┌─ INPUT DATA
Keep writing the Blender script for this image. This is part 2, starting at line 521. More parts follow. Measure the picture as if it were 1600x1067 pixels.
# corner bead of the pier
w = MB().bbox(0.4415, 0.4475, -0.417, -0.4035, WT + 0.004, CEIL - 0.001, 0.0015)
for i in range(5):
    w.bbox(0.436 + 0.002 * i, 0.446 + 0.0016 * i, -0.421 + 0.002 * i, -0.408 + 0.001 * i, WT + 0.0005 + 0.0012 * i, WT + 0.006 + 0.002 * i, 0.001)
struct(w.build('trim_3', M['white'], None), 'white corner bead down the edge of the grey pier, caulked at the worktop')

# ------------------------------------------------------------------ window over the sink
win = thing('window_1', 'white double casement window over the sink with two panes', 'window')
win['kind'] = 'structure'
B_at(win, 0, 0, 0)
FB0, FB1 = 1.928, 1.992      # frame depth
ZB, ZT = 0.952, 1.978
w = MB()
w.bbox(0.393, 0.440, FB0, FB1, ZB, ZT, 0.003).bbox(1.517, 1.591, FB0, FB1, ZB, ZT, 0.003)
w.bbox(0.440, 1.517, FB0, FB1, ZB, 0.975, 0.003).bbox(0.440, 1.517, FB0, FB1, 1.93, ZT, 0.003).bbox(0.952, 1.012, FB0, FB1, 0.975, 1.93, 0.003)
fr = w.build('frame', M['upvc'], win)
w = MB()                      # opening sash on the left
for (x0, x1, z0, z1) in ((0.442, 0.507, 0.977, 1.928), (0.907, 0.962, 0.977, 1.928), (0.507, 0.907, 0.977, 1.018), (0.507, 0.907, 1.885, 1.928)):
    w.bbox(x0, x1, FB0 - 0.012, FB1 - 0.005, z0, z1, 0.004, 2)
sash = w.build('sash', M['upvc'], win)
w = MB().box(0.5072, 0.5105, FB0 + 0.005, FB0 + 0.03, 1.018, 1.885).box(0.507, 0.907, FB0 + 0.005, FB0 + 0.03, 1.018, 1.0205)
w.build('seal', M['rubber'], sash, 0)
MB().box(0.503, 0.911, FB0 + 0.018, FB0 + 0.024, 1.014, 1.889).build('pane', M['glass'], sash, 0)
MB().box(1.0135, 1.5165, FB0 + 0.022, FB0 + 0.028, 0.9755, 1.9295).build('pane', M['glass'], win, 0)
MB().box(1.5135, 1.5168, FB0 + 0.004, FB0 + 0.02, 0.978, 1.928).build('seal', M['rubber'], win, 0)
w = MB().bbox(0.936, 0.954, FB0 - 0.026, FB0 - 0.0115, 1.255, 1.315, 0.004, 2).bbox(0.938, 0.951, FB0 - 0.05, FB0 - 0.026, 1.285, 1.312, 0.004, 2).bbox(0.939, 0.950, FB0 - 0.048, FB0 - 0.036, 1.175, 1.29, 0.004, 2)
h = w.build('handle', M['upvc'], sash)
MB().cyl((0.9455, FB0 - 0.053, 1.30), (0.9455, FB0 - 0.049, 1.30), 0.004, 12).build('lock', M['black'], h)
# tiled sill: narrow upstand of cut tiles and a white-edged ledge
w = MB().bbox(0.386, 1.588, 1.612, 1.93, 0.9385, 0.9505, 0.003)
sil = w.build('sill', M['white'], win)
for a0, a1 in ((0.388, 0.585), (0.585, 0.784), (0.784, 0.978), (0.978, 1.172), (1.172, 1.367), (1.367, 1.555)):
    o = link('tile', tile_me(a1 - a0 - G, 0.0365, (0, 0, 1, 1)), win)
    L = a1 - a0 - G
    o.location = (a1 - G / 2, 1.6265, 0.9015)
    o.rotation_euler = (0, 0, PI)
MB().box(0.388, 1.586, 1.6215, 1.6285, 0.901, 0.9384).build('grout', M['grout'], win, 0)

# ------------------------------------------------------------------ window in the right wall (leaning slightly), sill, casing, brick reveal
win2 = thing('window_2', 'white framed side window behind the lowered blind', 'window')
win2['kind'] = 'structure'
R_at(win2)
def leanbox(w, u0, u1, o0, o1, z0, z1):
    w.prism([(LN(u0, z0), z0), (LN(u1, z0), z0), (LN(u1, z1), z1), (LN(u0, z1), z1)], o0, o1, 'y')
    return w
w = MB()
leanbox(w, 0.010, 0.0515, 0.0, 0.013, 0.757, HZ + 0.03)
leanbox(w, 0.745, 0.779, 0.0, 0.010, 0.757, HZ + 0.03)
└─
┌─ INPUT DATA
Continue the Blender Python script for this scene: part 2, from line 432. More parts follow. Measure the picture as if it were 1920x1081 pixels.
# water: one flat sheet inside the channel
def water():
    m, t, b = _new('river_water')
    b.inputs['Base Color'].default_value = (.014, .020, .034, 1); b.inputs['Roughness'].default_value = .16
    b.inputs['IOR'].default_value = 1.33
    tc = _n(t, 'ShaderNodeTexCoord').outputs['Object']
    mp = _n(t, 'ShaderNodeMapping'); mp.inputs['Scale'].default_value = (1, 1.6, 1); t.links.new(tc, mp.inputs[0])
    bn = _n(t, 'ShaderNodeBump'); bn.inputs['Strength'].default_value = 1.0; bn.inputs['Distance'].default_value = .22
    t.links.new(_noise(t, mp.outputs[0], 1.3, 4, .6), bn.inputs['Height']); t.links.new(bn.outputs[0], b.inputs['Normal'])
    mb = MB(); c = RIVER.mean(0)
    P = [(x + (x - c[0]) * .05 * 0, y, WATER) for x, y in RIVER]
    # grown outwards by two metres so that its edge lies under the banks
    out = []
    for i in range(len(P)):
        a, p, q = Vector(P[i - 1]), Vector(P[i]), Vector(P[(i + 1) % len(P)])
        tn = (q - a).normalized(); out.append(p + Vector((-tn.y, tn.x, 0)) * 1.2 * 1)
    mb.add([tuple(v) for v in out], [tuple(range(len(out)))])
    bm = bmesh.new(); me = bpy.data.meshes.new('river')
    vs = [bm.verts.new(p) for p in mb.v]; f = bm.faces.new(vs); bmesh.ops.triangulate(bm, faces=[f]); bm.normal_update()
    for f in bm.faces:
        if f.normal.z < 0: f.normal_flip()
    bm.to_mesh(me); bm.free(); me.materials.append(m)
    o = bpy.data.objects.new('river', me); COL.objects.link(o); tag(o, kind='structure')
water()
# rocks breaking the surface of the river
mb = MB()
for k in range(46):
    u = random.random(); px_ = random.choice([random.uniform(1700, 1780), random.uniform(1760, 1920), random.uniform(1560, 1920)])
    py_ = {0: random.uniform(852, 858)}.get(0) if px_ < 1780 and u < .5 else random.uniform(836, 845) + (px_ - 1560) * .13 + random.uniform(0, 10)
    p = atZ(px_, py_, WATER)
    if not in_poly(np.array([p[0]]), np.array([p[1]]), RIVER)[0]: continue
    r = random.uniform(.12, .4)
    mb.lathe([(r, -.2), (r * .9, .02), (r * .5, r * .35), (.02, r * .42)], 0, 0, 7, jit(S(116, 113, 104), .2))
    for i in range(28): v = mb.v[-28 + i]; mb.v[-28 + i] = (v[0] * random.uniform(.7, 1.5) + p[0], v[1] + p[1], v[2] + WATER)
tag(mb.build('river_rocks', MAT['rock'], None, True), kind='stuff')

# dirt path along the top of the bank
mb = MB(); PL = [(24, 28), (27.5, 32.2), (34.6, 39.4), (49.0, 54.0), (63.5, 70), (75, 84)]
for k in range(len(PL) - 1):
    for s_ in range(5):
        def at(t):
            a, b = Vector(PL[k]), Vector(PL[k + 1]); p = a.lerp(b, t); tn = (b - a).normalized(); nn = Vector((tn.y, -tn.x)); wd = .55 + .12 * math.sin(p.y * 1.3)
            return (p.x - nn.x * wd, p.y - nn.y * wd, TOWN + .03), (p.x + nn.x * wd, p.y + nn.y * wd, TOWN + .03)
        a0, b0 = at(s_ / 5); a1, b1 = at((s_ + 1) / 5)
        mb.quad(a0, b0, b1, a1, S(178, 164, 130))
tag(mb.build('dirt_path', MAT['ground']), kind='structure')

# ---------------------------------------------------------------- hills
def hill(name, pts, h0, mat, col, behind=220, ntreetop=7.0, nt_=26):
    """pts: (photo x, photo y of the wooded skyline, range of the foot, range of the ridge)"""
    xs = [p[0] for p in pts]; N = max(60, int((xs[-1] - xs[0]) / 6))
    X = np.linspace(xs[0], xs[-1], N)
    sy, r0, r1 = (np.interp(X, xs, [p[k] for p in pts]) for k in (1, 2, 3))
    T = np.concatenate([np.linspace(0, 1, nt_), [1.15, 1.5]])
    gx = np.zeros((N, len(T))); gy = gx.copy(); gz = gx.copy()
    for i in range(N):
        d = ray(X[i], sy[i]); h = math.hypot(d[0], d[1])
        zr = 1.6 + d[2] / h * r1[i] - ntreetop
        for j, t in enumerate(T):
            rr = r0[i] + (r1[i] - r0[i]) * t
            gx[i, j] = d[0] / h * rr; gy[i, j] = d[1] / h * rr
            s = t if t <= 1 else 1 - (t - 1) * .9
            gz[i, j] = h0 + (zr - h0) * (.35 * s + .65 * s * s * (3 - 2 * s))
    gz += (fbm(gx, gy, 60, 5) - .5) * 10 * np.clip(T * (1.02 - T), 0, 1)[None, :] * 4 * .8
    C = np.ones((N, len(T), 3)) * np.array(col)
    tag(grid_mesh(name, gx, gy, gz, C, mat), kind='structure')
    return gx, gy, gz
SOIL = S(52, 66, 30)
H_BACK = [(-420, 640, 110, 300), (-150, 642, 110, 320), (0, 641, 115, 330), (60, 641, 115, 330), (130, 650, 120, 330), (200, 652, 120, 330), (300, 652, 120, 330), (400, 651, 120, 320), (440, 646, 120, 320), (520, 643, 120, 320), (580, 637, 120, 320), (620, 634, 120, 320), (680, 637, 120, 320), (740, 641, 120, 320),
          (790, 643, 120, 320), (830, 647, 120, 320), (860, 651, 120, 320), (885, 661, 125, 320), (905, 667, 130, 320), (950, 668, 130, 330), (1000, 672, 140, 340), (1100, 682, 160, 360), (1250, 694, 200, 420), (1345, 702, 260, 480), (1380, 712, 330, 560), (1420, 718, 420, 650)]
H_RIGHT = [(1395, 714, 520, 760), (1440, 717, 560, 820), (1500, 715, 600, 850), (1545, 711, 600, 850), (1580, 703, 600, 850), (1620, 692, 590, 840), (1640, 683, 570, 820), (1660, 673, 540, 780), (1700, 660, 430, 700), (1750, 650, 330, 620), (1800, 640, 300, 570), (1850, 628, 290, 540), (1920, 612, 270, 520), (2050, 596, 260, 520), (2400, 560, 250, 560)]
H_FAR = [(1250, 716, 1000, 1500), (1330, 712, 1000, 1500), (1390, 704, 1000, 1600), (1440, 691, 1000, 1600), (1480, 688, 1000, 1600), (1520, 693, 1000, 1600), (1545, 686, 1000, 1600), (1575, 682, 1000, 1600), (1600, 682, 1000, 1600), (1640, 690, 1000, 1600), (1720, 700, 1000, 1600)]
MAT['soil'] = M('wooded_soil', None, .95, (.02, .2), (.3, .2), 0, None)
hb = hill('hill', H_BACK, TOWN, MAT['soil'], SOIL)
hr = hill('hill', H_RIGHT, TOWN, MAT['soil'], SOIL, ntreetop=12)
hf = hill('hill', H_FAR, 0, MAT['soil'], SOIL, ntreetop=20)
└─
┌─ INPUT DATA
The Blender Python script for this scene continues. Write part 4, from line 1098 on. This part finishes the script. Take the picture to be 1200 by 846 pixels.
└─
*GIVEN TASK*. Using the listing above, pick out each line that contains the word "this", then copy it.

*WORKED ANSWER*.
Keep writing the Blender script for this image. This is part 2, starting at line 521. More parts follow. Measure the picture as if it were 1600x1067 pixels.
Continue the Blender Python script for this scene: part 2, from line 432. More parts follow. Measure the picture as if it were 1920x1081 pixels.
The Blender Python script for this scene continues. Write part 4, from line 1098 on. This part finishes the script. Take the picture to be 1200 by 846 pixels.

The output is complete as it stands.